A collaboration between Africulture, UVA and Aramark resulted in the creation of a Black Farmer Fund which provides a platform for Black farmers in addition to other local, small-scale famers to “find better markets and improve their profitability.”
In addition to his Aramark connection, Carter has also been teaching the Africulture: Roots of US Agriculture course at UVA for the past four years. The course focuses on how the “principles, practices, plants and people of African descent have shaped US agriculture.”
In his class, “Students are assigned to create or identify a problem in the food system and present solutions for that problem,” says Carter. “In the process, they are encouraged to not only come up with their idealist solutions, but to also talk to industry leaders.”
Carter doesn’t assign homework. He hopes his students will learn how to come up with out-of-the box ideas and will be willing to work with “individuals who may have different ideas and individuals who are engaged at different levels.”
When he’s not teaching at the university, he’s on the farm, sustainably and organically growing everything from Nigerian spinach to the African leafy green, managu.
He’s also always working to grow the network of small farmers in Virginia because, beyond the political power of farming, Carter insists that the act of nurturing the earth is “sacred, spiritual, divine and essential.”
Coming from a long line of farmers, Carter is the first to admit that he initially rejected the idea of returning home and farming his family land. “[Farming] has very much been bastardized, cannibalized, commercialized, taken advantage of, it has a very negative stigma,” he says.
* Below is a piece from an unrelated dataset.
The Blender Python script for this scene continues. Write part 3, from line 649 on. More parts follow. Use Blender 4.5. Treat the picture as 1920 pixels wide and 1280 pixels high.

But the land still called to him.
“Part of growing farmers is growing the interest and respect and value for the vocation of farming and agriculture,” Carter says. “That’s the core of what must be done — my work centers around value. Because what you value and don’t value determines how you treat it.”
Carter’s book “Africulture: How the Principles, Practices, Plants, and People of African Descent Have Shaped American Agriculture” is set to publish on May 19.